On ne cesse de lire que la confiance est au cœur de la relation managériale. Oui, c’est vrai. Parce qu’elle parle de la relation entre un manager et ses collaborateurs, donc de délégation, de responsabilité, de coordination, de complémentarité. Elle parle aussi de la relation des membres d’une même équipe, lorsqu’il faut s’entraider, se remplacer, se coordonner. Elle parle enfin de la relation entre équipes différentes lorsque l’organisation est matricielle et donne une large part aux projets transversaux. Au gré de mes lectures autour des fonctionnements collectifs, je suis tombée sur toute une série de définitions intéressantes de la confiance. L’une m’a particulièrement interpellé, je vous la livre : la confiance est la volonté d’un individu d’augmenter sa vulnérabilité face aux actions d’un autre individu dont le comportement ne peut être contrôlé. Quoi ?!? La confiance consisterait à se mettre à nu ? Au travail ? Impensable pour un manager qui, quoi qu’il dise, reste dans une posture de contrôle et qui, de toute façon, serait dénigré s’il exposait ses fragilités. Je me suis rappelée qu’en tant que manager, il y a quelques personnes auprès de qui j’ai laissé voir mes vulnérabilités. Par contre, en tant que managée, je ne me souviens pas qu’un de mes chefs ne l’ait jamais fait avec moi.

A croiser mon expérience avec cette définition étrange, il y a trois éléments qui, selon moi, fondent la confiance. 1) L’incertitude. La confiance a à voir avec la surprise car lle laisse la relation ouverte. Elle donne sa chance à l’autre. J’ai déjà été surprise des compétences incroyables d’un collègue, jugé a priori peu compétent pour piloter un projet et qui, mis en confiance, révélait des qualités incroyables et surprenait tout le monde.  Embarqués dans un nouveau mode relationnel, porteurs de responsabilités inédites, conscients de ses propres failles avant même d’expérimenter celle des autres, nous révélons un potentiel inattendu. Ainsi, avoir confiance en l’autre, c’est assumer une part d’incertitude, celle de l’inquiétude, de la peur, du doute…de quoi construire de belles histoires collectives.
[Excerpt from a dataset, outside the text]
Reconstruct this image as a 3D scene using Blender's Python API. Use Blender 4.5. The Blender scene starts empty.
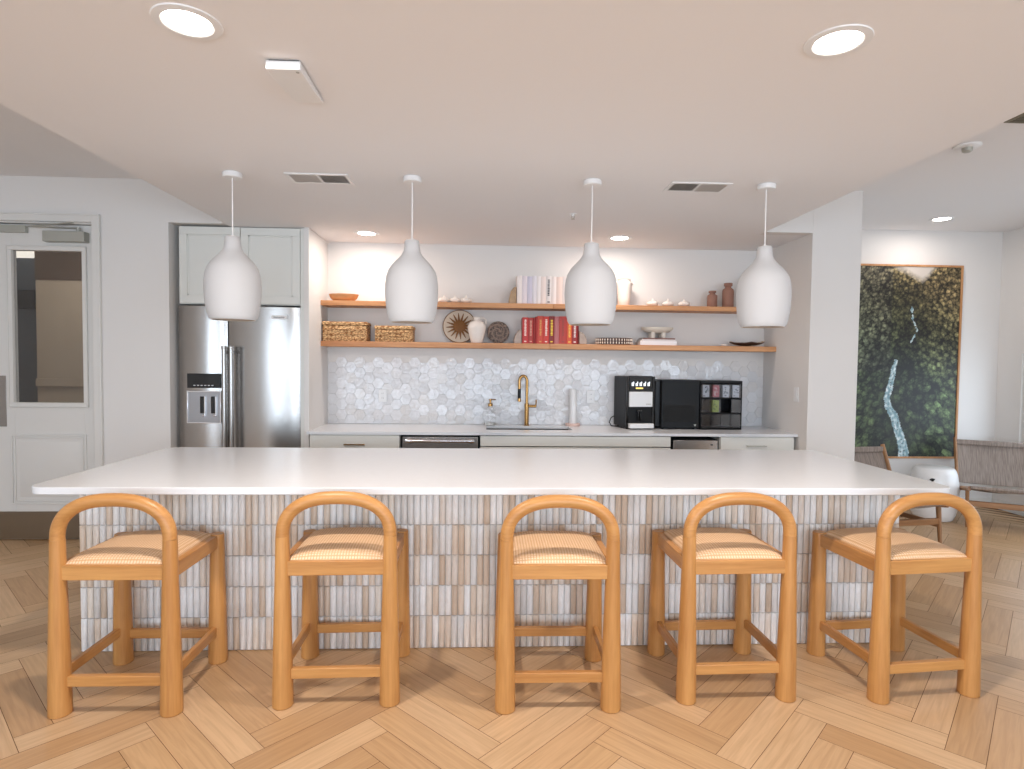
import bpy, bmesh, math, random
from mathutils import Vector, Matrix, noise
random.seed(7)
PI = math.pi
SC = bpy.context.scene
COL = SC.collection

# ------------------------------------------------------------------ helpers
def srgb(r, g, b):
    def c(v):
        v /= 255.0
        return v/12.92 if v <= 0.04045 else ((v+0.055)/1.055)**2.4
    return (c(r), c(g), c(b), 1.0)

class MB:
    """collects shapes, links them as one mesh object"""
    def __init__(s): s.v = []; s.f = []; s.mi = []; s.M = Matrix.Identity(4)
    def add(s, vs, fs, mi=0):
        n = len(s.v)
        s.v += [tuple(s.M @ Vector(p)) for p in vs]
        s.f += [tuple(i+n for i in f) for f in fs]
        s.mi += [mi]*len(fs)
        return s
    def box(s, x0, x1, y0, y1, z0, z1, mi=0):
        return s.add([(x0,y0,z0),(x1,y0,z0),(x1,y1,z0),(x0,y1,z0),(x0,y0,z1),(x1,y0,z1),(x1,y1,z1),(x0,y1,z1)],
                     [(3,2,1,0),(4,5,6,7),(0,1,5,4),(1,2,6,5),(2,3,7,6),(3,0,4,7)], mi)
    def lathe(s, prof, n=32, c=(0,0,0), mi=0, caps=True, sx=1, sy=1):
        vs = []; fs = []
        for r, z in prof:
            for k in range(n):
                a = 2*PI*k/n
                vs.append((c[0]+r*sx*math.cos(a), c[1]+r*sy*math.sin(a), c[2]+z))
        m = len(prof)
        for i in range(m-1):
            for k in range(n):
                a, b = i*n+k, i*n+(k+1) % n
                fs.append((a, b, b+n, a+n))
        if caps:
            if prof[0][0] > 1e-6: fs.append(tuple(range(n-1, -1, -1)))
            if prof[-1][0] > 1e-6: fs.append(tuple((m-1)*n+k for k in range(n)))
        return s.add(vs, fs, mi)
    def tube(s, pts, rad, n=16, mi=0, caps=True, flat=(1,1)):
        pts = [Vector(p) for p in pts]
        if not isinstance(rad, (list, tuple)): rad = [rad]*len(pts)
        vs = []; fs = []
        t0 = (pts[1]-pts[0]).normalized()
        up = Vector((0,0,1)) if abs(t0.z) < 0.9 else Vector((0,1,0))
        nrm = (up - t0*up.dot(t0)).normalized()
        for i, p in enumerate(pts):
            if i == 0: t = t0
            elif i == len(pts)-1: t = (pts[-1]-pts[-2]).normalized()
            else: t = ((pts[i+1]-p).normalized()+(p-pts[i-1]).normalized()).normalized()
            nrm = (nrm - t*nrm.dot(t)).normalized()
            bn = t.cross(nrm)
            for k in range(n):
                a = 2*PI*k/n
                vs.append(p + nrm*math.cos(a)*rad[i]*flat[0] + bn*math.sin(a)*rad[i]*flat[1])
        for i in range(len(pts)-1):
            for k in range(n):
                a, b = i*n+k, i*n+(k+1) % n
                fs.append((a, b, b+n, a+n))
        if caps:
            fs.append(tuple(range(n-1, -1, -1)))
            fs.append(tuple((len(pts)-1)*n+k for k in range(n)))
        return s.add([tuple(v) for v in vs], fs, mi)
    def prism(s, poly, z0, z1, mi=0):
        """poly in XY, extruded along z"""
        n = len(poly)
        vs = [(x, y, z0) for x, y in poly]+[(x, y, z1) for x, y in poly]
        fs = [tuple(range(n-1, -1, -1)), tuple(range(n, 2*n))]
        fs += [(k, (k+1) % n, n+(k+1) % n, n+k) for k in range(n)]
        return s.add(vs, fs, mi)
    def extr_y(s, poly, y0, y1, mi=0):
        """poly in XZ, extruded along y"""
        n = len(poly)
        vs = [(x, y0, z) for x, z in poly]+[(x, y1, z) for x, z in poly]
        fs = [tuple(range(n)), tuple(range(2*n-1, n-1, -1))]
        fs += [((k+1) % n, k, n+k, n+(k+1) % n) for k in range(n)]
        return s.add(vs, fs, mi)
    def build(s, name, mat, parent=None, bevel=0, smooth=True, angle=35, loc=None, seg=2):
        me = bpy.data.meshes.new(name)
        me.from_pydata(s.v, [], s.f)
        mats = mat if isinstance(mat, (list, tuple)) else [mat]
        for m in mats: me.materials.append(m)
        for p, i in zip(me.polygons, s.mi):
            p.material_index = i
            p.use_smooth = smooth
        bm = bmesh.new(); bm.from_mesh(me)
        bmesh.ops.recalc_face_normals(bm, faces=bm.faces[:])
        bm.to_mesh(me); bm.free()
        if smooth: me.set_sharp_from_angle(angle=math.radians(angle))
        o = bpy.data.objects.new(name, me); COL.objects.link(o)
        if parent: o.parent = parent
        if loc: o.location = loc
        if bevel:
            b = o.modifiers.new('bevel', 'BEVEL'); b.width = bevel; b.segments = seg
            b.limit_method = 'ANGLE'; b.angle_limit = math.radians(40); b.harden_normals = False
        return o

def tag(o, label, cat, group=None):
    o['label'] = label; o['category'] = cat
    if group: o['group'] = group
    return o
def thing(name, label, cat, loc=(0,0,0), rz=0, group=None):
    o = bpy.data.objects.new(name, None); COL.objects.link(o)
    o.empty_display_size = 0.05
    o.location = loc; o.rotation_euler = (0,0,rz)
    return tag(o, label, cat, group)
def struct(o): o['kind'] = 'structure'; return o
def dup(root, loc, rz, label, group=None):
    r = root.copy(); COL.objects.link(r); r.location = loc; r.rotation_euler = (0,0,rz)
    r['label'] = label
    if group: r['group'] = group
    for ch in list(root.children):
        c = ch.copy(); COL.objects.link(c); c.parent = r
        for g in ch.children:
            d = g.copy(); COL.objects.link(d); d.parent = c
    return r
def add_text(name, txt, size, mat, parent, loc, rot=(PI/2,0,0), depth=0.0006, align='CENTER'):
    cu = bpy.data.curves.new(name, 'FONT'); cu.body = txt; cu.size = size
    cu.align_x = align; cu.align_y = 'CENTER'; cu.extrude = depth
    t = bpy.data.objects.new(name+'_c', cu); COL.objects.link(t)
    dg = bpy.context.evaluated_depsgraph_get()
    me = bpy.data.meshes.new_from_object(t.evaluated_get(dg))
    bpy.data.objects.remove(t); bpy.data.curves.remove(cu)
    me.materials.clear(); me.materials.append(mat)
    o = bpy.data.objects.new(name, me); COL.objects.link(o)
    o.location = loc; o.rotation_euler = rot
    if parent: o.parent = parent
    return o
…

2) La réciprocité. Vous avez peut-être expérimenté cette alchimie étonnante : en vous confiant à quelqu’un -même si vous ne le connaissez presque pas-, celui-ci se confie en retour. La relation n’est alors plus un rapport de force, mais un rapport de liberté, une invitation au mouvement, une authentique transparence où accueillir ce que nous livre l’autre s’alimente de ce qu’on livre soi-même. Ici, se montrer vulnérable, c’est offrir à l’autre l’opportunité de contribuer à sa propre sécurité. N’allez pas croire que j’ai une vision naïve ou idyllique des relations au travail ! Mais je suis en tout cas convaincue qu’on peut aussi être soi-même au travail et vivre de ces moments de grâce où la relation se joue seulement entre deux êtres humains, ni plus, ni moins.

3) Le lâcher-prise. On ne parle pas ici d’un débordement de sentiments incontrôlés, d’un déversement de plaintes auprès d’un chef ou d’un collègue. Il s’agit d’une visée, consciente et construite, d’être vu… vulnérable. En tant que manager, lorsque j’ai été amenée à partager une fragilité ou un doute avec un collègue, je me suis toujours inscrite dans une intention réfléchie. Il y a d’abord l’envie de dire, puis toute une cogitation entre moi et moi pour formuler, doser, ajuster,… et enfin, c’est l’envie et l’intuition du bon moment qui décident si ça doit sortir ou pas. Au final, je n’ai jamais été déçue, frustrée et j’ai découvert de la bienveillance là où je ne l’attendais pas.

Au final, dès lors qu’on tient un rôle, on aura souvent tendance à se calquer sur les attentes et les projections de son entourage…et se centrer sur sa fonction, ses missions, la réussite que l’on se doit d’afficher, au détriment de sa sensibilité. C’est encore plus vrai quand on est manager et qu’on est plus exposé à des exigences d’image ou de performance. Pour tous, il y a un intérêt à exposer ses vulnérabilités, simplement pour ne plus avoir à dépenser d’énergie à les cacher ! Comme me l’a dit une personne de confiance qui se reconnaîtra, dévoiler ses vulnérabilités leur permet au minimum de prendre l’air et s’il y a quelques effets indirects sur la qualité relationnelle, osons.